La force de la mise en scène, l’ambition du sujet (qui convoque soixante ans d’histoire culturelle, sociale, économique et religieuse) qui se projette régulièrement dans l’avenir forcent le respect. De même que ce choix de ne donner aucun nom, de ne pas verser dans la dénonciation gratuite des coupables. Un film qui se montre profondément humain (la rose de Thomas pour le père qui est assis dans le taxi, le regard plein d’amour du frère de Purali, celui de la docteur de Nikhil qui lui dit qu’avoir peur est aussi une réaction saine, bien que l’on doive aussi positiver) et des tas d’autres exemples montrant une maîtrise de la narration mais aussi de la réalisation qui ne font que grandir ce film.
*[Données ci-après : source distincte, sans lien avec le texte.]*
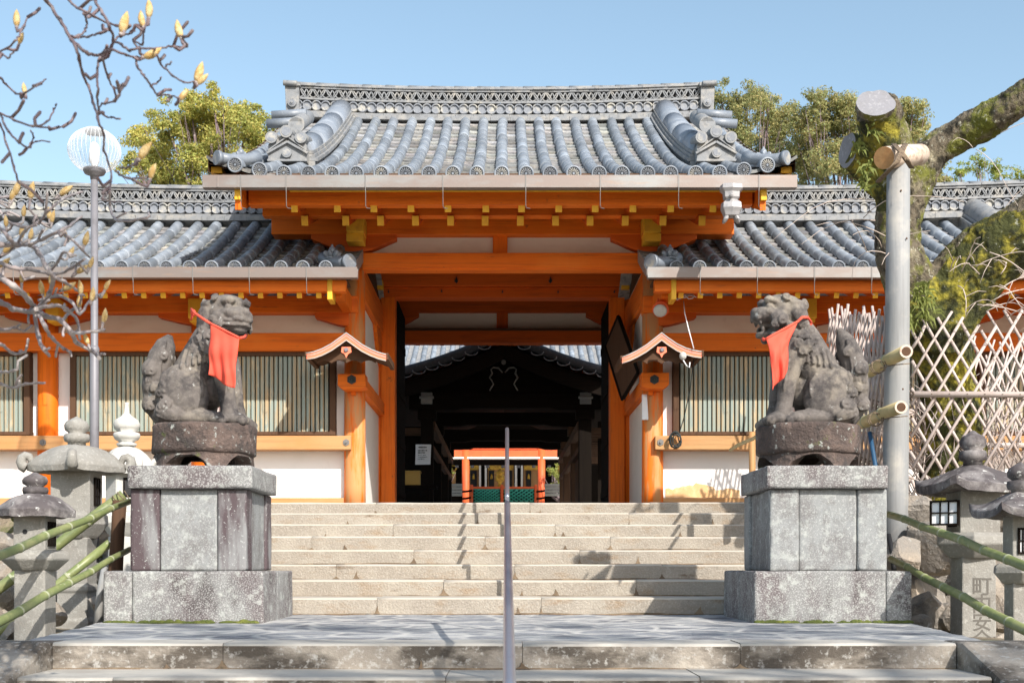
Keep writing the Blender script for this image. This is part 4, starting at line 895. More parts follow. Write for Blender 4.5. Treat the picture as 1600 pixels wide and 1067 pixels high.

A l’inverse d’ Aamir - qui se concluait là où Mumbai Meri Jaan débute -, qui était un exercice de style abstrait, minimaliste dans le fond, raisonnant en termes de final sans que cela n’enlève rien à ses qualités intrinsèques, Mumbai Meri Jaan approfondit ses thématiques (dont celle centrale de la compréhension et de l’amour de l’autre), prend le temps de faire vivre ses personnages et s’accroche à une idée de cinéma aussi belle que courageuse : se porter à hauteur d’homme tout en possédant cette foi inébranlable en leur capacité à aimer, se soutenir et aussi se recueillir lors d’un final d’une simplicité désarmante.